*Aim of the task:* Return, word for word, every line that follows.

*Stored data:*
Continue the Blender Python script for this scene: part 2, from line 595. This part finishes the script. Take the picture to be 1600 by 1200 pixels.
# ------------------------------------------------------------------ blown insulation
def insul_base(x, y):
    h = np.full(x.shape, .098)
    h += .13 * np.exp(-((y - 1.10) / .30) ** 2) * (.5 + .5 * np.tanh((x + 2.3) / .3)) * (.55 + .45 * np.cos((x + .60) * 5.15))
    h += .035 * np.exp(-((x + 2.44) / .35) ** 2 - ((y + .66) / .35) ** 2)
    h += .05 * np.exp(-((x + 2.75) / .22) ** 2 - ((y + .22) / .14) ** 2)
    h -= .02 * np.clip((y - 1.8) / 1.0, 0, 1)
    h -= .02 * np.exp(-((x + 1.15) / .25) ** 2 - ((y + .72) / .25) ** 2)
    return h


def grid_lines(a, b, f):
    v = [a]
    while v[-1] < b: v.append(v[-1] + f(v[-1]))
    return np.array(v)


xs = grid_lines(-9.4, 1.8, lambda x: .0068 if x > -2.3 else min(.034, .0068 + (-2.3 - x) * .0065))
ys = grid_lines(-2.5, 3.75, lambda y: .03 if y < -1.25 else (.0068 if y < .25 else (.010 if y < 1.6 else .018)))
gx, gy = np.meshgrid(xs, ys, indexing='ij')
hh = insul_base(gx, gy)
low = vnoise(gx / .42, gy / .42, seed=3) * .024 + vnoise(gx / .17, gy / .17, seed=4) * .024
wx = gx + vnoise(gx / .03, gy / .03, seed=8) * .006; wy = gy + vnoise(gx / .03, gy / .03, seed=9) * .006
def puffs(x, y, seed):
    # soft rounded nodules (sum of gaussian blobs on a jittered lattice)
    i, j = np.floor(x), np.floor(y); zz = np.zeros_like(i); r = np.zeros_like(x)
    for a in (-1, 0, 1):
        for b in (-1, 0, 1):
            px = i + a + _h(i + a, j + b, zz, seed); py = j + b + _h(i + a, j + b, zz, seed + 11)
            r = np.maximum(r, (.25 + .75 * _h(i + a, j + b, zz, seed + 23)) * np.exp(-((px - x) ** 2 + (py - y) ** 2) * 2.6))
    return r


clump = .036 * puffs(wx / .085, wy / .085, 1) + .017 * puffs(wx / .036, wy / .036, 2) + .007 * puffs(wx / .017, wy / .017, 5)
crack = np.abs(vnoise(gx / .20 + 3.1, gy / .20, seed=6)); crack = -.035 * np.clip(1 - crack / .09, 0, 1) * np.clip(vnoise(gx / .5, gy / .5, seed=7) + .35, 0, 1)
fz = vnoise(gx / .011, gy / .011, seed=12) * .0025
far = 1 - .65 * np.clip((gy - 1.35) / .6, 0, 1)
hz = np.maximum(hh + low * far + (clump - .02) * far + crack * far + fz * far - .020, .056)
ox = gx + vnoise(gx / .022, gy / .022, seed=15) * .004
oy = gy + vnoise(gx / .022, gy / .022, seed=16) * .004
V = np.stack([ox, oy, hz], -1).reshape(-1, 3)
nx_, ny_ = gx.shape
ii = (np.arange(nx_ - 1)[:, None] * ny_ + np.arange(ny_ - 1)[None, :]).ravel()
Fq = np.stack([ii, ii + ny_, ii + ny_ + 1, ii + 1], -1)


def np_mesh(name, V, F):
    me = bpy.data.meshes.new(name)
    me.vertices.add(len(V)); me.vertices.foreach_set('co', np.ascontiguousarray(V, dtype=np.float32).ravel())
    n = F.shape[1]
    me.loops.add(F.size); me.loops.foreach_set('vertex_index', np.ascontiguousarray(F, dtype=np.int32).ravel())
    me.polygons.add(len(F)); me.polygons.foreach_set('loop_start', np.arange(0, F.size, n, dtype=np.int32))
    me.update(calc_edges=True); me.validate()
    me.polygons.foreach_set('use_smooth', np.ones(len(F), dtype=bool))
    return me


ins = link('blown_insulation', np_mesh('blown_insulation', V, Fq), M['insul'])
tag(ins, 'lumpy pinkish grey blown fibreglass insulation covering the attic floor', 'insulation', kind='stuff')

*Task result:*
Continue the Blender Python script for this scene: part 2, from line 595. This part finishes the script. Take the picture to be 1600 by 1200 pixels.
# ------------------------------------------------------------------ blown insulation
def insul_base(x, y):
    h = np.full(x.shape, .098)
    h += .13 * np.exp(-((y - 1.10) / .30) ** 2) * (.5 + .5 * np.tanh((x + 2.3) / .3)) * (.55 + .45 * np.cos((x + .60) * 5.15))
    h += .035 * np.exp(-((x + 2.44) / .35) ** 2 - ((y + .66) / .35) ** 2)
    h += .05 * np.exp(-((x + 2.75) / .22) ** 2 - ((y + .22) / .14) ** 2)
    h -= .02 * np.clip((y - 1.8) / 1.0, 0, 1)
    h -= .02 * np.exp(-((x + 1.15) / .25) ** 2 - ((y + .72) / .25) ** 2)
    return h


def grid_lines(a, b, f):
    v = [a]
    while v[-1] < b: v.append(v[-1] + f(v[-1]))
    return np.array(v)


xs = grid_lines(-9.4, 1.8, lambda x: .0068 if x > -2.3 else min(.034, .0068 + (-2.3 - x) * .0065))
ys = grid_lines(-2.5, 3.75, lambda y: .03 if y < -1.25 else (.0068 if y < .25 else (.010 if y < 1.6 else .018)))
gx, gy = np.meshgrid(xs, ys, indexing='ij')
hh = insul_base(gx, gy)
low = vnoise(gx / .42, gy / .42, seed=3) * .024 + vnoise(gx / .17, gy / .17, seed=4) * .024
wx = gx + vnoise(gx / .03, gy / .03, seed=8) * .006; wy = gy + vnoise(gx / .03, gy / .03, seed=9) * .006
def puffs(x, y, seed):
    # soft rounded nodules (sum of gaussian blobs on a jittered lattice)
    i, j = np.floor(x), np.floor(y); zz = np.zeros_like(i); r = np.zeros_like(x)
    for a in (-1, 0, 1):
        for b in (-1, 0, 1):
            px = i + a + _h(i + a, j + b, zz, seed); py = j + b + _h(i + a, j + b, zz, seed + 11)
            r = np.maximum(r, (.25 + .75 * _h(i + a, j + b, zz, seed + 23)) * np.exp(-((px - x) ** 2 + (py - y) ** 2) * 2.6))
    return r


clump = .036 * puffs(wx / .085, wy / .085, 1) + .017 * puffs(wx / .036, wy / .036, 2) + .007 * puffs(wx / .017, wy / .017, 5)
crack = np.abs(vnoise(gx / .20 + 3.1, gy / .20, seed=6)); crack = -.035 * np.clip(1 - crack / .09, 0, 1) * np.clip(vnoise(gx / .5, gy / .5, seed=7) + .35, 0, 1)
fz = vnoise(gx / .011, gy / .011, seed=12) * .0025
far = 1 - .65 * np.clip((gy - 1.35) / .6, 0, 1)
hz = np.maximum(hh + low * far + (clump - .02) * far + crack * far + fz * far - .020, .056)
ox = gx + vnoise(gx / .022, gy / .022, seed=15) * .004
oy = gy + vnoise(gx / .022, gy / .022, seed=16) * .004
V = np.stack([ox, oy, hz], -1).reshape(-1, 3)
nx_, ny_ = gx.shape
ii = (np.arange(nx_ - 1)[:, None] * ny_ + np.arange(ny_ - 1)[None, :]).ravel()
Fq = np.stack([ii, ii + ny_, ii + ny_ + 1, ii + 1], -1)


def np_mesh(name, V, F):
    me = bpy.data.meshes.new(name)
    me.vertices.add(len(V)); me.vertices.foreach_set('co', np.ascontiguousarray(V, dtype=np.float32).ravel())
    n = F.shape[1]
    me.loops.add(F.size); me.loops.foreach_set('vertex_index', np.ascontiguousarray(F, dtype=np.int32).ravel())
    me.polygons.add(len(F)); me.polygons.foreach_set('loop_start', np.arange(0, F.size, n, dtype=np.int32))
    me.update(calc_edges=True); me.validate()
    me.polygons.foreach_set('use_smooth', np.ones(len(F), dtype=bool))
    return me


ins = link('blown_insulation', np_mesh('blown_insulation', V, Fq), M['insul'])
tag(ins, 'lumpy pinkish grey blown fibreglass insulation covering the attic floor', 'insulation', kind='stuff')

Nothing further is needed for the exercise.